**Available data:**
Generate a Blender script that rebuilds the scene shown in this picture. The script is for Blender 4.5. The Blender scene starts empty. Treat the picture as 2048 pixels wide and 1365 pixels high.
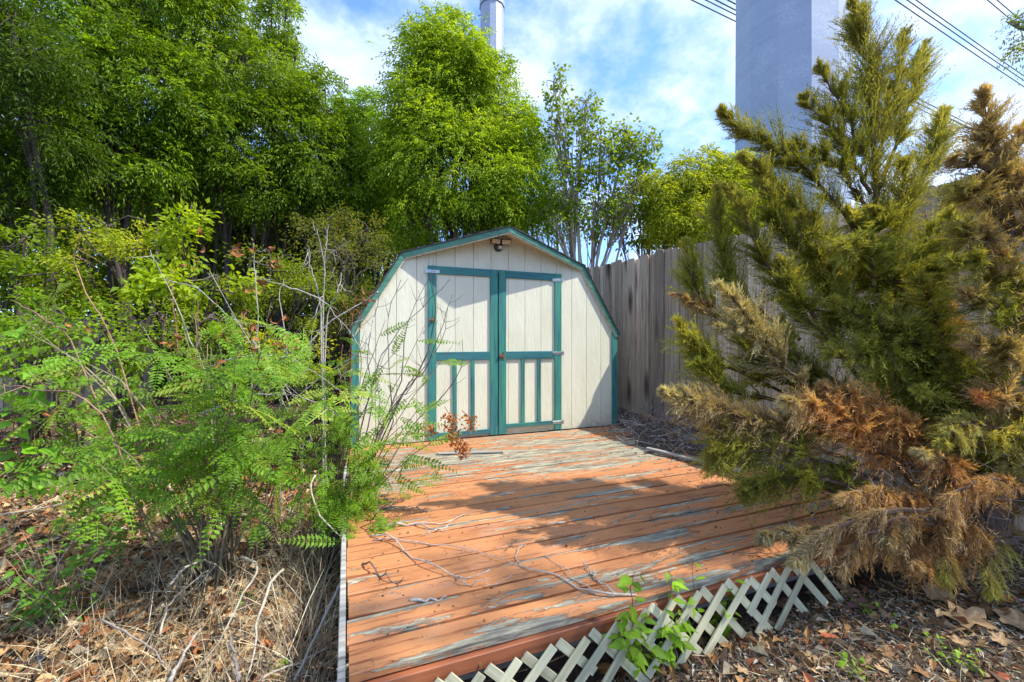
import bpy, math, random
import numpy as np
from mathutils import Vector, Matrix

# ------------------------------------------------------------------ camera, world, sun, exposure
scene = bpy.context.scene
F = 840.0                       # focal length in pixels of the 2048 px wide photograph
YAW = math.radians(21.4)
SA, CA = math.sin(YAW), math.cos(YAW)
CZ = 1.40                       # camera height above the ground by the deck
DZ = 0.35                       # top of the deck
HY = 683.0
cam = bpy.data.objects.new("camera", bpy.data.cameras.new("camera"))
scene.collection.objects.link(cam)
cam.location = (0, 0, CZ)
cam.rotation_euler = (math.radians(90), 0, -YAW)
cam.data.sensor_width = 36.0
cam.data.lens = F / 2048 * 36.0
cam.data.clip_start = 0.05
cam.data.clip_end = 2000
scene.camera = cam

SUN = Vector((0.49, -0.30, 0.76)).normalized()
SUN_STRENGTH = 3.2
SKY_STRENGTH = 0.15
EXPOSURE = 1.1
scene.view_settings.view_transform = 'Standard'
scene.view_settings.look = 'None'
scene.view_settings.gamma = 1
scene.view_settings.exposure = EXPOSURE
scene.view_settings.use_curve_mapping = False

sun_l = bpy.data.lights.new("sun", 'SUN')
sun_l.energy = SUN_STRENGTH
sun_l.angle = math.radians(0.55)
sun_l.color = (1.0, 0.95, 0.86)
sun_o = bpy.data.objects.new("sun", sun_l)
sun_o.rotation_euler = SUN.to_track_quat('Z', 'Y').to_euler()
sun_o.location = (8, -5, 14)
scene.collection.objects.link(sun_o)

world = bpy.data.worlds.new("World")
scene.world = world
world.use_nodes = True
nt = world.node_tree
nt.nodes.clear()


def N(nt, t, **kw):
    n = nt.nodes.new(t)
    for k, v in kw.items():
        if k in n.inputs.keys():
            n.inputs[k].default_value = v
        else:
            setattr(n, k, v)
    return n


def L(nt, a, b):
    nt.links.new(a, b)


def ramp(nt, fac, stops, interp='LINEAR'):
    r = nt.nodes.new('ShaderNodeValToRGB')
    r.color_ramp.interpolation = interp
    e = r.color_ramp.elements
    while len(e) < len(stops):
        e.new(0.5)
    for el, (p, c) in zip(e, stops):
        el.position = p
        el.color = (c, c, c, 1) if not hasattr(c, '__len__') else (*c[:3], 1)
    if fac is not None:
        nt.links.new(fac, r.inputs[0])
    return r.outputs[0]


def mix(nt, fac, a, b, mode='MIX'):
    m = nt.nodes.new('ShaderNodeMix')
    m.data_type = 'RGBA'
    m.blend_type = mode
    for sock, val in ((m.inputs[0], fac), (m.inputs[6], a), (m.inputs[7], b)):
        if isinstance(val, bpy.types.NodeSocket):
            nt.links.new(val, sock)
        elif hasattr(val, '__len__'):
            sock.default_value = (*val[:3], 1)
        else:
            sock.default_value = val
    return m.outputs[2]


def math_n(nt, op, a, b=None, c=None):
    m = nt.nodes.new('ShaderNodeMath')
    m.operation = op
    for i, val in enumerate((a, b, c)):
        if val is None:
            continue
        if isinstance(val, bpy.types.NodeSocket):
            nt.links.new(val, m.inputs[i])
        else:
            m.inputs[i].default_value = val
    return m.outputs[0]


sky = N(nt, 'ShaderNodeTexSky')
sky.sky_type = 'NISHITA'
sky.sun_disc = False
sky.sun_elevation = math.asin(SUN.z)
sky.sun_rotation = math.atan2(SUN.x, SUN.y)
sky.air_density = 1.0
sky.dust_density = 1.0
sky.ozone_density = 2.0
tc = N(nt, 'ShaderNodeTexCoord')
sep = N(nt, 'ShaderNodeSeparateXYZ')
L(nt, tc.outputs['Generated'], sep.inputs[0])
zc = math_n(nt, 'ADD', math_n(nt, 'MAXIMUM', sep.outputs[2], 0.0), 0.30)
cx = math_n(nt, 'DIVIDE', sep.outputs[0], zc)
cy = math_n(nt, 'DIVIDE', sep.outputs[1], zc)
comb = N(nt, 'ShaderNodeCombineXYZ')
L(nt, cx, comb.inputs[0])
L(nt, cy, comb.inputs[1])
comb.inputs[2].default_value = 3.7
nz1 = N(nt, 'ShaderNodeTexNoise', Scale=1.5, Detail=8.0, Roughness=0.62, Distortion=0.25)
L(nt, comb.outputs[0], nz1.inputs['Vector'])
nz2 = N(nt, 'ShaderNodeTexNoise', Scale=5.0, Detail=6.0, Roughness=0.6)
L(nt, comb.outputs[0], nz2.inputs['Vector'])
cl = math_n(nt, 'ADD', math_n(nt, 'MULTIPLY', nz1.outputs[0], 0.58), math_n(nt, 'MULTIPLY', nz2.outputs[0], 0.42))
cmask = ramp(nt, cl, [(0.425, 0.02), (0.47, 0.38), (0.53, 0.82), (0.62, 1.0)])
ccol = ramp(nt, nz2.outputs[0], [(0.32, (1.8, 2.6, 4.3)), (0.66, (3.6, 4.15, 4.95))])
skyc = mix(nt, 1.0, sky.outputs[0], (0.75, 1.0, 1.5), 'MULTIPLY')
scol = mix(nt, cmask, skyc, ccol)
bg = N(nt, 'ShaderNodeBackground', Strength=SKY_STRENGTH)
L(nt, scol, bg.inputs[0])
wo = N(nt, 'ShaderNodeOutputWorld')
L(nt, bg.outputs[0], wo.inputs[0])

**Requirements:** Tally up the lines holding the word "pixels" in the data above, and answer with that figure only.

**Exercise solution:** 2